--- YOUR TASK ---
Do not copy the pictures; transcribe all other material exactly.

--- THE RECORDS ---
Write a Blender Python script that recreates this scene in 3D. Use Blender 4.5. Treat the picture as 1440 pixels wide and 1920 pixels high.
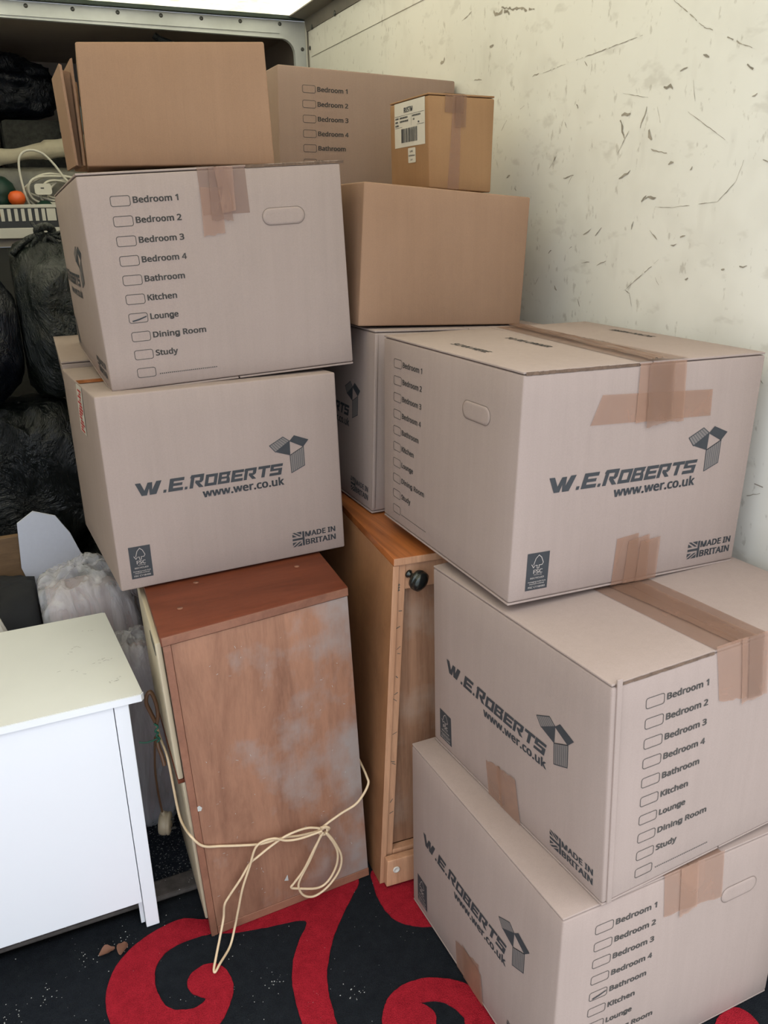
import bpy, bmesh, math, random
from mathutils import Vector, Matrix, noise

for o in list(bpy.data.objects):
    bpy.data.objects.remove(o)
scene = bpy.context.scene
COL = scene.collection

# ---------------------------------------------------------------- camera
F_PX, YAW, PITCH, ROLL = 1554.0, math.radians(23.91), math.radians(19.75), math.radians(-1.17)
fwd = Vector((math.sin(YAW) * math.cos(PITCH), math.cos(YAW) * math.cos(PITCH), -math.sin(PITCH)))
rgt = Vector((math.cos(YAW), -math.sin(YAW), 0))
upv = rgt.cross(fwd)
r2 = rgt * math.cos(ROLL) + upv * math.sin(ROLL)
u2 = -rgt * math.sin(ROLL) + upv * math.cos(ROLL)
cd = bpy.data.cameras.new('camera')
cam = bpy.data.objects.new('camera', cd)
COL.objects.link(cam)
cam.matrix_world = Matrix(((r2.x, u2.x, -fwd.x, 0), (r2.y, u2.y, -fwd.y, 0), (r2.z, u2.z, -fwd.z, 1.5), (0, 0, 0, 1)))
cd.sensor_fit = 'VERTICAL'
cd.sensor_height = 36.0
cd.sensor_width = 27.0
cd.lens = 36.0 * F_PX / 1920.0
cd.clip_start = 0.02
scene.camera = cam

# ---------------------------------------------------------------- world: bright overcast sky
w = bpy.data.worlds.new('world')
scene.world = w
w.use_nodes = True
nt = w.node_tree
bg = nt.nodes['Background']
bg.inputs['Strength'].default_value = 1.5
tc = nt.nodes.new('ShaderNodeTexCoord')
sep = nt.nodes.new('ShaderNodeSeparateXYZ')
cr = nt.nodes.new('ShaderNodeValToRGB')
nt.links.new(tc.outputs['Generated'], sep.inputs[0])
nt.links.new(sep.outputs['Z'], cr.inputs[0])
nt.links.new(cr.outputs[0], bg.inputs['Color'])
cr.color_ramp.elements[0].position = 0.0
cr.color_ramp.elements[0].color = (0.33, 0.385, 0.47, 1)
cr.color_ramp.elements[1].position = 1.0
cr.color_ramp.elements[1].color = (0.98, 0.985, 1.0, 1)

vs = scene.view_settings
vs.view_transform = 'Standard'
vs.look = 'None'
vs.gamma = 1.0
vs.use_curve_mapping = False
vs.exposure = 1.27

rnd = random.Random(7)

# ---------------------------------------------------------------- materials
def srgb(r, g, b):
    def f(c):
        c /= 255.0
        return c / 12.92 if c <= 0.04045 else ((c + 0.055) / 1.055) ** 2.4
    return (f(r), f(g), f(b), 1)

def new_mat(name):
    m = bpy.data.materials.new(name)
    m.use_nodes = True
    n = m.node_tree
    return m, n, n.nodes['Principled BSDF']

def ramp(n, src, stops):
    c = n.nodes.new('ShaderNodeValToRGB')
    while len(c.color_ramp.elements) < len(stops):
        c.color_ramp.elements.new(0.5)
    for e, (p, col) in zip(c.color_ramp.elements, stops):
        e.position = p
        e.color = col
    n.links.new(src, c.inputs[0])
    return c

def noise_node(n, scale, detail=4, stretch=(1, 1, 1), rough=0.6, rot=(0, 0, 0), dist=0.0):
    t = n.nodes.new('ShaderNodeTexCoord')
    mp = n.nodes.new('ShaderNodeMapping')
    mp.inputs['Scale'].default_value = stretch
    mp.inputs['Rotation'].default_value = rot
    n.links.new(t.outputs['Object'], mp.inputs['Vector'])
    k = n.nodes.new('ShaderNodeTexNoise')
    k.inputs['Scale'].default_value = scale
    k.inputs['Detail'].default_value = detail
    k.inputs['Roughness'].default_value = rough
    k.inputs['Distortion'].default_value = dist
    n.links.new(mp.outputs[0], k.inputs['Vector'])
    return k

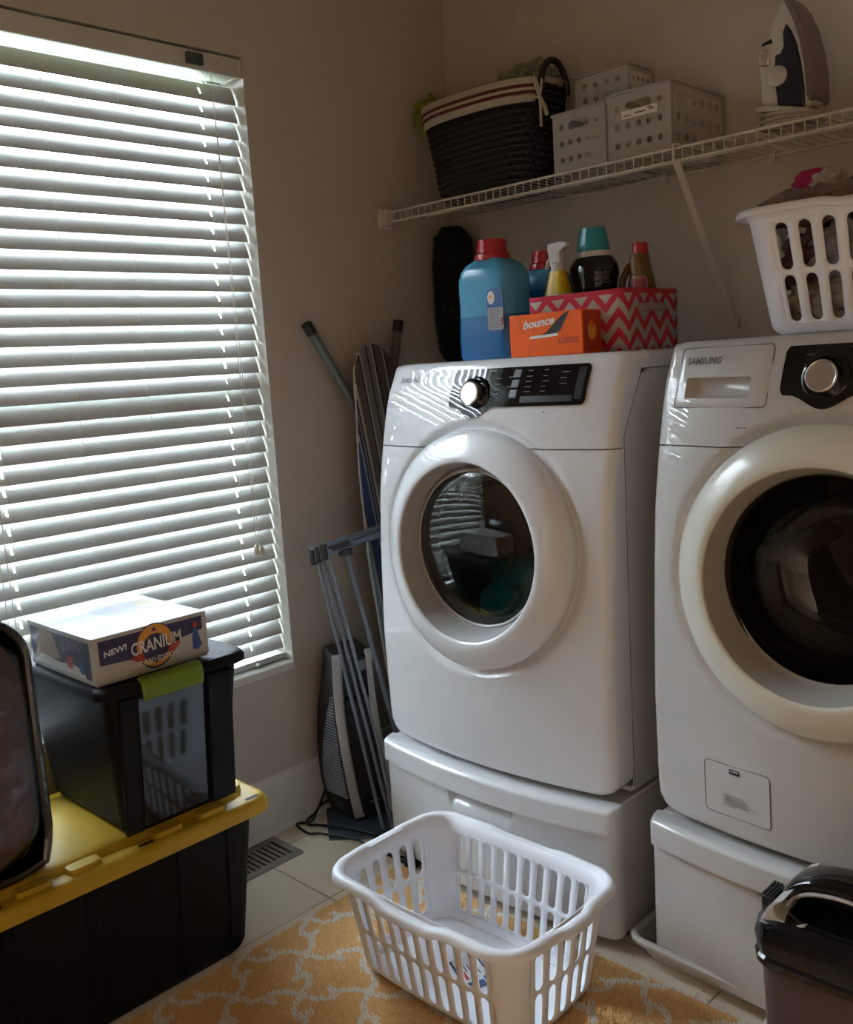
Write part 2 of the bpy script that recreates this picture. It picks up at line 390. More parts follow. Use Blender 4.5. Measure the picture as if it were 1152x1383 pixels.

--- OUTPUT OF THE EXERCISE ---
Write a Blender Python script that recreates this scene in 3D. Use Blender 4.5. Treat the picture as 1440 pixels wide and 1920 pixels high.
import bpy, bmesh, math, random
from mathutils import Vector, Matrix, noise

for o in list(bpy.data.objects):
    bpy.data.objects.remove(o)
scene = bpy.context.scene
COL = scene.collection

# ---------------------------------------------------------------- camera
F_PX, YAW, PITCH, ROLL = 1554.0, math.radians(23.91), math.radians(19.75), math.radians(-1.17)
fwd = Vector((math.sin(YAW) * math.cos(PITCH), math.cos(YAW) * math.cos(PITCH), -math.sin(PITCH)))
rgt = Vector((math.cos(YAW), -math.sin(YAW), 0))
upv = rgt.cross(fwd)
r2 = rgt * math.cos(ROLL) + upv * math.sin(ROLL)
u2 = -rgt * math.sin(ROLL) + upv * math.cos(ROLL)
cd = bpy.data.cameras.new('camera')
cam = bpy.data.objects.new('camera', cd)
COL.objects.link(cam)
cam.matrix_world = Matrix(((r2.x, u2.x, -fwd.x, 0), (r2.y, u2.y, -fwd.y, 0), (r2.z, u2.z, -fwd.z, 1.5), (0, 0, 0, 1)))
cd.sensor_fit = 'VERTICAL'
cd.sensor_height = 36.0
cd.sensor_width = 27.0
cd.lens = 36.0 * F_PX / 1920.0
cd.clip_start = 0.02
scene.camera = cam

# ---------------------------------------------------------------- world: bright overcast sky
w = bpy.data.worlds.new('world')
scene.world = w
w.use_nodes = True
nt = w.node_tree
bg = nt.nodes['Background']
bg.inputs['Strength'].default_value = 1.5
tc = nt.nodes.new('ShaderNodeTexCoord')
sep = nt.nodes.new('ShaderNodeSeparateXYZ')
cr = nt.nodes.new('ShaderNodeValToRGB')
nt.links.new(tc.outputs['Generated'], sep.inputs[0])
nt.links.new(sep.outputs['Z'], cr.inputs[0])
nt.links.new(cr.outputs[0], bg.inputs['Color'])
cr.color_ramp.elements[0].position = 0.0
cr.color_ramp.elements[0].color = (0.33, 0.385, 0.47, 1)
cr.color_ramp.elements[1].position = 1.0
cr.color_ramp.elements[1].color = (0.98, 0.985, 1.0, 1)

vs = scene.view_settings
vs.view_transform = 'Standard'
vs.look = 'None'
vs.gamma = 1.0
vs.use_curve_mapping = False
vs.exposure = 1.27

rnd = random.Random(7)

# ---------------------------------------------------------------- materials
def srgb(r, g, b):
    def f(c):
        c /= 255.0
        return c / 12.92 if c <= 0.04045 else ((c + 0.055) / 1.055) ** 2.4
    return (f(r), f(g), f(b), 1)

def new_mat(name):
    m = bpy.data.materials.new(name)
    m.use_nodes = True
    n = m.node_tree
    return m, n, n.nodes['Principled BSDF']

def ramp(n, src, stops):
    c = n.nodes.new('ShaderNodeValToRGB')
    while len(c.color_ramp.elements) < len(stops):
        c.color_ramp.elements.new(0.5)
    for e, (p, col) in zip(c.color_ramp.elements, stops):
        e.position = p
        e.color = col
    n.links.new(src, c.inputs[0])
    return c

def noise_node(n, scale, detail=4, stretch=(1, 1, 1), rough=0.6, rot=(0, 0, 0), dist=0.0):
    t = n.nodes.new('ShaderNodeTexCoord')
    mp = n.nodes.new('ShaderNodeMapping')
    mp.inputs['Scale'].default_value = stretch
    mp.inputs['Rotation'].default_value = rot
    n.links.new(t.outputs['Object'], mp.inputs['Vector'])
    k = n.nodes.new('ShaderNodeTexNoise')
    k.inputs['Scale'].default_value = scale
    k.inputs['Detail'].default_value = detail
    k.inputs['Roughness'].default_value = rough
    k.inputs['Distortion'].default_value = dist
    n.links.new(mp.outputs[0], k.inputs['Vector'])
    return k

Write part 2 of the bpy script that recreates this picture. It picks up at line 390. More parts follow. Use Blender 4.5. Measure the picture as if it were 1152x1383 pixels.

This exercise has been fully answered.